Что касается чтения на иностранных языках, то оно ничуть не замирало, несмотря на все преобладание русских великих книг и авторов, так сильно завладевших нашим воображением и мыслями. Мы продолжали довольно много читать и по-французски и даже по-немецки. Дорогие наши «воспитатели» Шнеринг и Бушман, еще больше прежнего с нами сблизившиеся и почти переставшие быть для иных из нас казенными «воспитателями», но становившиеся все более и более нашими друзьями, проводили много времени в разговорах с нами, теперь уже юношами, и давали нам на прочтение много хороших книг. Бушману я обязан тем, что уже 18-ти лет прочел всего Винкельмана, даже со всеми его письмами (немецкое издание в маленьких 12 томиках), а Шнерингу тем, что узнал Гейне. Как я уже выше говорил, Гейне был в те времена под яростным запретом по целой России, и мы все, я в том числе, не имели о нем ни малейшего понятия. Но случилось, что меня посадили в карцер, когда я был уже в 1-м классе, за что — не помню. Мой друг Шнеринг, с сожалением отпуская меня туда, дал мне потихоньку книжечку очень маленького формата, которую удобно было спрятать в рукаве или на груди, под курткой. Когда я пришел в карцер (на тот раз, к счастью, светлый), я тотчас же вытащил книжечку. Оказалось что это — «Salon» Гейне. Я читал, и не выпуская книгу из рук, все три дня, что просидел в карцере, пораженный до глубины всего существа моего этим беспримерным соединением таланта, поэзии, едкой беспощадной сатиры, грации, непримиримого свободолюбия и свободомыслия. Я высидел свой карцер как ничего, ничуть не жалуясь и не сожалея, и вышел оттуда как в чаду от новой силы, с которою познакомился. Я полюбил Гейне страстно, навеки, не взирая на разные его странные уродства и недостатки, которые сознавал очень хорошо. Первым Делом для меня, по выходе из карцера, было — просить у Шнеринга еще и еще других сочинений Гейне, и я скоро стал знать всего Гейне очень твердо, не хуже коренного немца, — как одного из самых дорогих для меня «великих».
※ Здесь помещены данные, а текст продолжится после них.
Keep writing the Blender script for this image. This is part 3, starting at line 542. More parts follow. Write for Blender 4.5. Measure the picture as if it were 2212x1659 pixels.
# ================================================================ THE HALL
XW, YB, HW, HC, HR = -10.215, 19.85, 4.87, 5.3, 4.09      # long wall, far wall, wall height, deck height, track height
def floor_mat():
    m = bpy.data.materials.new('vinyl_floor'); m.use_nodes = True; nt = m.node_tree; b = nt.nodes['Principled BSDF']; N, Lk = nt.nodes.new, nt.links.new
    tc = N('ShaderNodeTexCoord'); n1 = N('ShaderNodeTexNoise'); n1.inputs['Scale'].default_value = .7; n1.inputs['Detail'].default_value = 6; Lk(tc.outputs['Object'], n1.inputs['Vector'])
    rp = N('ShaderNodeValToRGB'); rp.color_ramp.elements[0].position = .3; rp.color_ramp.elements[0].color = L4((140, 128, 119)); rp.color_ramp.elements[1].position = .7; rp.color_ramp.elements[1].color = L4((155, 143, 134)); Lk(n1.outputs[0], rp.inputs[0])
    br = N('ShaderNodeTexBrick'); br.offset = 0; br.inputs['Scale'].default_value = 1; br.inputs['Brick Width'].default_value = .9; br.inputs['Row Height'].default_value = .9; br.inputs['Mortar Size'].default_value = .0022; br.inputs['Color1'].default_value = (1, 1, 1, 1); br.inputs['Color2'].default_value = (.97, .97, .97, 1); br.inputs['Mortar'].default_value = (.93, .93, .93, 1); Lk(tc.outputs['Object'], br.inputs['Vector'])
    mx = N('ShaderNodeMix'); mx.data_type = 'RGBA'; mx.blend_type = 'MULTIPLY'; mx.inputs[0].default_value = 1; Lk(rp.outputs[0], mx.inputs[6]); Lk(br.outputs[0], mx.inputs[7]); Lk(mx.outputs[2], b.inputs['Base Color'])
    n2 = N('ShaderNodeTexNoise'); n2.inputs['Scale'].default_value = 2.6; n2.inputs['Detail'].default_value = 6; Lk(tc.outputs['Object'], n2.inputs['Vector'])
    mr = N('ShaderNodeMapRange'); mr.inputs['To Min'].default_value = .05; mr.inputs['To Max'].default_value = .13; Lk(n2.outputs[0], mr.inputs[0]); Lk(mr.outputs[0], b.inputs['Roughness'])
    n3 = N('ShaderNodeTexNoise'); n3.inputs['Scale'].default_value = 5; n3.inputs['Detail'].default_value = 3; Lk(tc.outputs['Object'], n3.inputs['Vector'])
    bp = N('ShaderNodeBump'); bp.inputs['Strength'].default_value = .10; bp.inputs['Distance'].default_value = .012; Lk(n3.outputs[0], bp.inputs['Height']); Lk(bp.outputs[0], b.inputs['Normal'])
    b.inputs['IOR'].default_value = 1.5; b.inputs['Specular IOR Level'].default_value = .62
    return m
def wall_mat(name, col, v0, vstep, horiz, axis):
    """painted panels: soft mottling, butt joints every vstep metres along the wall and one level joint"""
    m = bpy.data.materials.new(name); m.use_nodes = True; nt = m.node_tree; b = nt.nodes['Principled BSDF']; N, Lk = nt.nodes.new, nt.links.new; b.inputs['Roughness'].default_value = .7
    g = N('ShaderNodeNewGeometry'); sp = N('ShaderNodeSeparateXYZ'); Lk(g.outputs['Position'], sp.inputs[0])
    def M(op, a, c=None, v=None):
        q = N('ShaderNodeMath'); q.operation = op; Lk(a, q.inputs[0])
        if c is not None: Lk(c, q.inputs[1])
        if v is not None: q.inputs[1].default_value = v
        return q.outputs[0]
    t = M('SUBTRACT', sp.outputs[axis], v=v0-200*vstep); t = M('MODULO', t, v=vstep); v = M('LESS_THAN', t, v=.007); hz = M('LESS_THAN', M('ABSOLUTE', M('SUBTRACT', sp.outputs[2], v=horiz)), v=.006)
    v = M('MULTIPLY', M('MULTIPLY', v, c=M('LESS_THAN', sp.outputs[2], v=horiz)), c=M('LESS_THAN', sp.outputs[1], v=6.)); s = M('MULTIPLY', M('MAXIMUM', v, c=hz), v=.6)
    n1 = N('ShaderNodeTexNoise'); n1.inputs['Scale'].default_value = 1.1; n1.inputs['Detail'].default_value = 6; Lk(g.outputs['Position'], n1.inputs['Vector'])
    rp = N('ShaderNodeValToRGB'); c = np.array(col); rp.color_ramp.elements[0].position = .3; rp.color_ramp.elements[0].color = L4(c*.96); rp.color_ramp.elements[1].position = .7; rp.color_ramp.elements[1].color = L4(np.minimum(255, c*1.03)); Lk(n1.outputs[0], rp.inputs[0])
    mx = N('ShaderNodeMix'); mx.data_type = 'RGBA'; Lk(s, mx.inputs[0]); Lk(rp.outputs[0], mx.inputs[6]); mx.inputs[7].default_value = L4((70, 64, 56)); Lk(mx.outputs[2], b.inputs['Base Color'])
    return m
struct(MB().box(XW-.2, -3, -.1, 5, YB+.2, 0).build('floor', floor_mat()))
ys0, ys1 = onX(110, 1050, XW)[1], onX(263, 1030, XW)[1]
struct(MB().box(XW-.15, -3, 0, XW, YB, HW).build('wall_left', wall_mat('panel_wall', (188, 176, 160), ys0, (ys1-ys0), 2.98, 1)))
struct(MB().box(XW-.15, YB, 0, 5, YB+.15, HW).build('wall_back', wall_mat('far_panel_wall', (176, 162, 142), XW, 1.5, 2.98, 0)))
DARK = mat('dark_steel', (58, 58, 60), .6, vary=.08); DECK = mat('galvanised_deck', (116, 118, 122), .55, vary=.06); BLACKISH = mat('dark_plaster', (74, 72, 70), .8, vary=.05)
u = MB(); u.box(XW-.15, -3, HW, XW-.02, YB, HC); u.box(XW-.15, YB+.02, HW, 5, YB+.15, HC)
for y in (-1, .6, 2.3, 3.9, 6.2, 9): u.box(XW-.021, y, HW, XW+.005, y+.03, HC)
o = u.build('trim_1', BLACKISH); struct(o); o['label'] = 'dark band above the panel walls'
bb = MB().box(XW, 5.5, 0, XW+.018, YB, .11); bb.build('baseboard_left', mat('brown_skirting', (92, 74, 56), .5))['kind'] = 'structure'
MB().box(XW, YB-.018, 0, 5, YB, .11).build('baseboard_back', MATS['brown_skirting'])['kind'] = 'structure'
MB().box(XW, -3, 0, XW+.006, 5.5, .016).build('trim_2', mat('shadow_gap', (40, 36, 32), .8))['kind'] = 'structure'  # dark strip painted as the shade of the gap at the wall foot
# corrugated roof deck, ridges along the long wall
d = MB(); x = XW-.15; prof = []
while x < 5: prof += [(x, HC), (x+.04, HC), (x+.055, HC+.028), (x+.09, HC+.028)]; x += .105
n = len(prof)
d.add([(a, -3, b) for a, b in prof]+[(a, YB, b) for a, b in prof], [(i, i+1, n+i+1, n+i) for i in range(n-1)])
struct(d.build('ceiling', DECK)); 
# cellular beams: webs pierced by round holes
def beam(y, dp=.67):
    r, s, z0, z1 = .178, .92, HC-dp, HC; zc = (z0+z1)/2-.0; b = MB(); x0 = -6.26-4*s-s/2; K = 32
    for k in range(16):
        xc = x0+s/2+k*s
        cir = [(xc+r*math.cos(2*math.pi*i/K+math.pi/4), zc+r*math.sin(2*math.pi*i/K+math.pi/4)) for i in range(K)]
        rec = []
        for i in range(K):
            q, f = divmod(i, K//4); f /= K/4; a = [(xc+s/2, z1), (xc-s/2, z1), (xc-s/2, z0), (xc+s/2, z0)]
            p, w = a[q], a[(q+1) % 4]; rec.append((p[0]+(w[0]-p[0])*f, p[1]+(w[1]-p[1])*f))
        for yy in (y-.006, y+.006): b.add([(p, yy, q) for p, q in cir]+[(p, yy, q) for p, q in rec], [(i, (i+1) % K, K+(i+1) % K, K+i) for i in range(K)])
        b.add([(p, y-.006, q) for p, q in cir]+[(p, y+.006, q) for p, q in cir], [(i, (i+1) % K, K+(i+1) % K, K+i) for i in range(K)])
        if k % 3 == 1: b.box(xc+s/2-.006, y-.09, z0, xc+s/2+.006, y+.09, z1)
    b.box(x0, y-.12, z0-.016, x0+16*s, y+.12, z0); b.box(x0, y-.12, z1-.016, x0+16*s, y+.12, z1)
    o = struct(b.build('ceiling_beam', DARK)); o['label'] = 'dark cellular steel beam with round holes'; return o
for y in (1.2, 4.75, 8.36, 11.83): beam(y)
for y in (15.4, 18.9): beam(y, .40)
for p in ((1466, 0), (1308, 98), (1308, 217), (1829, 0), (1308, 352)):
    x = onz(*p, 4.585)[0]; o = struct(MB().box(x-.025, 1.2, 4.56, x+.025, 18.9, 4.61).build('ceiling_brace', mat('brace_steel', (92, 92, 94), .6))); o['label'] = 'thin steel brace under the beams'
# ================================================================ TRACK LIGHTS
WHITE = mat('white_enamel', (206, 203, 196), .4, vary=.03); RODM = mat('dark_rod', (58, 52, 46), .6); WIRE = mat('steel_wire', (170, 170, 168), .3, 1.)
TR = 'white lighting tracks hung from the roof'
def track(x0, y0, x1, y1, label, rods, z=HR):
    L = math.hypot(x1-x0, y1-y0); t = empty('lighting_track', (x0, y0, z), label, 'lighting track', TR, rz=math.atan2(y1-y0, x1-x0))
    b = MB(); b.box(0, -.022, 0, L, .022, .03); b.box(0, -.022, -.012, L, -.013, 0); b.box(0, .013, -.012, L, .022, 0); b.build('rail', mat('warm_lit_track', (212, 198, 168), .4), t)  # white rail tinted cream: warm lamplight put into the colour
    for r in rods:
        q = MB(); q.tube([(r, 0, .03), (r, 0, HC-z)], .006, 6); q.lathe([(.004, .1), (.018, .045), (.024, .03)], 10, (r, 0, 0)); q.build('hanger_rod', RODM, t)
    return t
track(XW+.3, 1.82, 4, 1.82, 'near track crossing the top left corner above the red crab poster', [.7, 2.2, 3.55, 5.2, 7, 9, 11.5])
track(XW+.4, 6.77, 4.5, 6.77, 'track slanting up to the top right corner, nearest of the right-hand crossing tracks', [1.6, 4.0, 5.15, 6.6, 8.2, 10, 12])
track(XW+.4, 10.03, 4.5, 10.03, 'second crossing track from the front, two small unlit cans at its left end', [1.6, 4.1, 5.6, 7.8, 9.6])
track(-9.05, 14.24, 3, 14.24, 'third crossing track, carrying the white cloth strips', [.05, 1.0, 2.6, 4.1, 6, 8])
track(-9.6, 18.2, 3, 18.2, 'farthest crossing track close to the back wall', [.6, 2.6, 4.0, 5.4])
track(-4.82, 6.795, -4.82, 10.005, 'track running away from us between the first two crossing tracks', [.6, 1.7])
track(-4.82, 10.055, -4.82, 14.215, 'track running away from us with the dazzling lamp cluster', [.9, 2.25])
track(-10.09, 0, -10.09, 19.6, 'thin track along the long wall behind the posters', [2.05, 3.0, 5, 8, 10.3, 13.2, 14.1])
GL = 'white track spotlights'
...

Кончая перечисление всяческих подробностей, касавшихся нашей жизни в училище, скажу здесь, что еще в 3-м классе прекратились оба журнала, издававшиеся нами, один — «Знич» Церпинского, другой «Литературные записки», издававшиеся всеми нами. Перейдя в высший курс, с золотыми петлицами, мы бросили все это, убедившись, во-первых, в скудости своих талантов, а во-вторых, в общей лени. Добывать статьи от авторов — это была работа, требовавшая неимоверных усилий, напоминаний, просьб, споров, приставанья. Все это, наконец, надоело главным дирижерам, и мы бросили журнал. Лучшею пьесою, появившеюся у нас за все время существования журнала, был «Самсон» Оголина, довольно большая поэма, очень картинная, со звучными и красивыми стихами, в некотором роде отблеск картинных поэм Льва Мея, которого Оголин обожал. Прочие вещи, например, повесть «Надина», «Очерки путешествия в Ревель», «В деревне» и тому подобные стихи и прозы, трактаты и рассказы — были, само собою разумеется, очень плохи.